Two minutes into the third frame, Bowman sunk BC’s first two free throws of the game, but it didn’t make a difference. It was only a matter of time before WKU strung together six-straight points—a stretch that was fueled by the Eagles’ poor ball security. The Hilltoppers converted back-to-back BC turnovers into a pair of highlight-reel dunks, courtesy of Johnson and Darius Thompson, firmly establishing a double-digit lead. As a whole, WKU made a habit of running up and down the floor, scoring 13 more fastbreak points than the Eagles. Thompson, who recorded a team-high 11 points in the second half, was just getting started. The senior guard scored four more points in a row, before handing the keys to Johnson and Hollingsworth for the final minutes of the period.
BC erased five double-digit deficits for come-from-behind victories this season. Tuesday just wasn’t one of those nights. The Eagles finally regained somewhat of a rhythm offensively in the final quarter—at least for the first half of the frame—draining three of their first five shots from the floor. The problem was, they were just as helpless when it came to protecting the rim. A couple of Jake Ohmer layups increased the WKU lead to 17, its largest of the game.

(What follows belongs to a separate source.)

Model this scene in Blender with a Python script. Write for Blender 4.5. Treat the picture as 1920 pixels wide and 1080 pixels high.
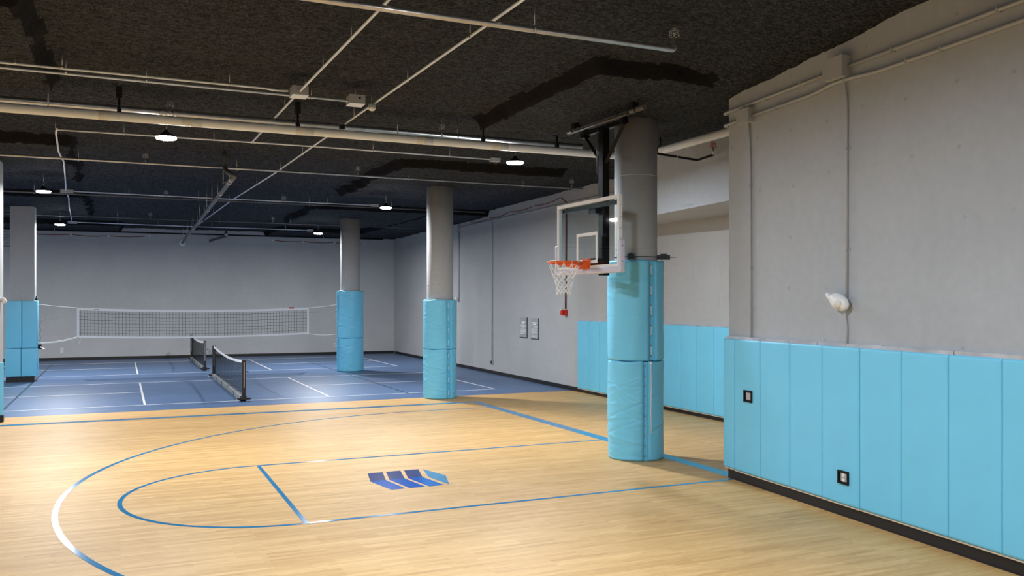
import bpy, math, random
import numpy as np
from mathutils import Vector, Matrix
random.seed(7)
S = bpy.context.scene
COL = S.collection
for o in list(bpy.data.objects):
    bpy.data.objects.remove(o, do_unlink=True)
PI = math.pi

# ------------------------------------------------------------------ camera, world, exposure
CAM_H = 2.47
cd = bpy.data.cameras.new('camera')
cam = bpy.data.objects.new('camera', cd)
COL.objects.link(cam)
cam.location = (0, 0, CAM_H)
cam.rotation_euler = (PI / 2, 0, -0.4215)
cd.sensor_width = 36.0
cd.lens = 1636.0 / 1920.0 * 36.0
cd.shift_y = 23.5 / 1920.0
cd.clip_end = 200
S.camera = cam
w = bpy.data.worlds.new('world')
S.world = w
w.use_nodes = True
w.node_tree.nodes['Background'].inputs[0].default_value = (0.5, 0.55, 0.6, 1)
w.node_tree.nodes['Background'].inputs[1].default_value = 0.05
S.view_settings.view_transform = 'Standard'
S.view_settings.look = 'None'
S.view_settings.gamma = 1
S.view_settings.use_curve_mapping = False
S.view_settings.exposure = 0.13
LAMP_W = 245.0
LAMP_C = (0.88, 0.97, 1.10)
LAMP_Z = 4.95
# lamps: (x, y, label)
LAMPS = [
    (2.48, 6.42, 'lit round high bay lamp nearest the camera, cut off by the top edge'),
    (0.63, 14.25, 'lit round high bay lamp hanging just beyond the white pipe on the left'),
    (6.45, 14.25, 'lit round high bay lamp hanging left of the basketball hoop post'),
    (6.45, 22.6, 'lit round high bay lamp hanging between the two round columns at mid room'),
    (-1.60, 22.4, 'lit round high bay lamp hanging in front of the square column'),
    (-1.80, 31.9, 'small lit high bay lamp hanging just right of the top of the square column'),
    (6.65, 32.3, 'small far lit high bay lamp hanging left of the farthest round column'),
    (-7.6, 6.65, 'round high bay lamp far left of the picture beside the near court'),
    (-7.6, 14.25, 'round high bay lamp far left of the picture beyond the white pipe'),
    (-9.0, 22.6, 'round high bay lamp far left over the blue court'),
    (-9.0, 32.1, 'round high bay lamp far left near the back wall'),
    (4.7, -0.5, 'unseen round high bay lamp, placed out of view to brighten the right floor'),  # unseen lamp, positioned to brighten the right floor and pads
    (-6.5, -2.2, 'round high bay lamp hanging behind the camera on the left'),
]

# ------------------------------------------------------------------ mesh helpers
class MB:
    def __init__(s):
        s.v = []; s.f = []; s.sm = []
    def add(s, vs, fs, smooth=False):
        o = len(s.v)
        s.v.extend([tuple(p) for p in vs])
        s.f.extend([tuple(i + o for i in f) for f in fs])
        s.sm.extend([smooth] * len(fs))
        return s
    def box(s, c, d, rz=0.0):
        x, y, z = d[0] / 2, d[1] / 2, d[2] / 2
        ca, sa = math.cos(rz), math.sin(rz)
        vs = []
        for dz in (-z, z):
            for dx, dy in ((-x, -y), (x, -y), (x, y), (-x, y)):
                vs.append((c[0] + dx * ca - dy * sa, c[1] + dx * sa + dy * ca, c[2] + dz))
        return s.add(vs, [(3, 2, 1, 0), (4, 5, 6, 7), (0, 1, 5, 4), (1, 2, 6, 5), (2, 3, 7, 6), (3, 0, 4, 7)])
    def bb(s, lo, hi):
        return s.box([(a + b) / 2 for a, b in zip(lo, hi)], [abs(b - a) for a, b in zip(lo, hi)])
    def rbox(s, lo, hi, r=0.01, n=3, smooth=True):
        """box with rounded vertical and horizontal edges (superellipsoid-free: offset rounded layers)"""
        cx, cy = (lo[0] + hi[0]) / 2, (lo[1] + hi[1]) / 2
        hx, hy = (hi[0] - lo[0]) / 2, (hi[1] - lo[1]) / 2
        layers = []
        for k in range(n + 1):
            a = PI / 2 * k / n
            layers.append((lo[2] + r - r * math.cos(a), r - r * math.sin(a)))
        for k in range(n + 1):
            a = PI / 2 * (1 - k / n)
            layers.append((hi[2] - r + r * math.cos(a), r - r * math.sin(a)))
        vs = []; m = 4 * (n + 1)
        for z, ins in layers:
            for q, (sx, sy) in enumerate(((1, 1), (-1, 1), (-1, -1), (1, -1))):
                for k in range(n + 1):
                    a = PI / 2 * q + PI / 2 * k / n
                    rr = max(r - ins, 0.0001)
                    vs.append((cx + sx * (hx - r) + rr * math.cos(a), cy + sy * (hy - r) + rr * math.sin(a), z))
        fs = []
        L = len(layers)
        for i in range(L - 1):
            for j in range(m):
                fs.append((i * m + j, i * m + (j + 1) % m, (i + 1) * m + (j + 1) % m, (i + 1) * m + j))
        fs.append(tuple(range(m - 1, -1, -1)))
        fs.append(tuple((L - 1) * m + j for j in range(m)))
        return s.add(vs, fs, smooth)
    def tube(s, pts, r, n=8, cap=True, smooth=True):
        P = [Vector(p) for p in pts]
        rs = r if isinstance(r, (list, tuple)) else [r] * len(P)
        T = []
        for i in range(len(P)):
            a = P[max(i - 1, 0)]; b = P[min(i + 1, len(P) - 1)]
            t = (b - a)
            T.append(t.normalized() if t.length > 1e-9 else Vector((0, 0, 1)))
        up = Vector((0, 0, 1)) if abs(T[0].z) < 0.9 else Vector((1, 0, 0))
        u = T[0].cross(up).normalized()
        vs = []
        for i in range(len(P)):
            u = (u - T[i] * u.dot(T[i]))
            u = u.normalized() if u.length > 1e-6 else T[i].orthogonal().normalized()
            v = T[i].cross(u)
            for j in range(n):
                a = 2 * PI * j / n
                vs.append(P[i] + (u * math.cos(a) + v * math.sin(a)) * rs[i])
        fs = []
        for i in range(len(P) - 1):
            for j in range(n):
                fs.append((i * n + j, i * n + (j + 1) % n, (i + 1) * n + (j + 1) % n, (i + 1) * n + j))
        s.add(vs, fs, smooth)
        if cap:
            o = len(s.v) - len(vs)
            s.f.append(tuple(o + j for j in range(n - 1, -1, -1))); s.sm.append(False)
            s.f.append(tuple(o + (len(P) - 1) * n + j for j in range(n))); s.sm.append(False)
        return s
    def lathe(s, prof, c=(0, 0, 0), n=24, smooth=True, axis='z'):
        """profile of (radius, height) turned about an axis"""
        vs = []; fs = []
        for r, z in prof:
            for j in range(n):
                a = 2 * PI * j / n
                p = (r * math.cos(a), r * math.sin(a), z)
                if axis == 'y': p = (p[0], -p[2], p[1])
                if axis == 'x': p = (p[2], p[0], p[1])
                vs.append((c[0] + p[0], c[1] + p[1], c[2] + p[2]))
        m = len(prof)
        for i in range(m - 1):
            for j in range(n):
                fs.append((i * n + j, i * n + (j + 1) % n, (i + 1) * n + (j + 1) % n, (i + 1) * n + j))
        s.add(vs, fs, smooth)
        o = len(s.v) - len(vs)
        s.f.append(tuple(o + j for j in range(n - 1, -1, -1))); s.sm.append(False)
        s.f.append(tuple(o + (m - 1) * n + j for j in range(n))); s.sm.append(False)
        return s
    def prism(s, poly, z0, z1):
        n = len(poly)
        vs = [(p[0], p[1], z0) for p in poly] + [(p[0], p[1], z1) for p in poly]
        fs = [tuple(range(n - 1, -1, -1)), tuple(range(n, 2 * n))]
        fs += [(i, (i + 1) % n, n + (i + 1) % n, n + i) for i in range(n)]
        return s.add(vs, fs)
    def strip(s, pts, width, z0, z1, closed=False):
        """flat painted band following a 2D polyline"""
        P = [Vector((p[0], p[1])) for p in pts]
        n = len(P); L = []; R = []
        for i in range(n):
            a = P[(i - 1) % n] if closed else P[max(i - 1, 0)]
            b = P[(i + 1) % n] if closed else P[min(i + 1, n - 1)]
            t = (b - a).normalized(); q = Vector((-t.y, t.x)) * width / 2
            L.append(P[i] + q); R.append(P[i] - q)
        vs = [(p.x, p.y, z1) for p in L] + [(p.x, p.y, z1) for p in R] + [(p.x, p.y, z0) for p in L] + [(p.x, p.y, z0) for p in R]
        fs = []
        for i in range(n if closed else n - 1):
            j = (i + 1) % n
            fs += [(i, n + i, n + j, j), (i, j, 2 * n + j, 2 * n + i), (n + j, n + i, 3 * n + i, 3 * n + j)]
        return s.add(vs, fs)
    def xf(s, M):
        s.v = [tuple(M @ Vector(p)) for p in s.v]
        return s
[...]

Attempting to swing momentum, Bowman broke free in transition, cuffed the ball, and threw down an emphatic one-handed dunk, igniting a 9-2 Eagles run that slingshotted BC into striking distance. But BC didn’t make another field goal after that, failing to get a single shot to fall in the final four minutes and 18 seconds of regulation. The Hilltoppers hit a handful of free throws down the stretch to restore their substantial lead, securing a spot in the second round of the NIT.
BC, on the other hand, said goodbye to the 2017-18 campaign—a season in which the Eagles logged three more wins than the past two seasons combined, knocked off two top-25 teams, including a top-ranked Duke squad, snapped a 23-game ACC losing streak, won back-to-back ACC Tournament games for the first time since 2005-06, and reached the postseason for the first time in seven years. Even if Jerome Robinson leaves for the upcoming NBA Draft, Jim Christian will be light years ahead of where he was last offseason. BC may not have made it to the Big Dance or even the second round of the NIT, but it earned respect—something it hasn’t garnered in more than half a decade.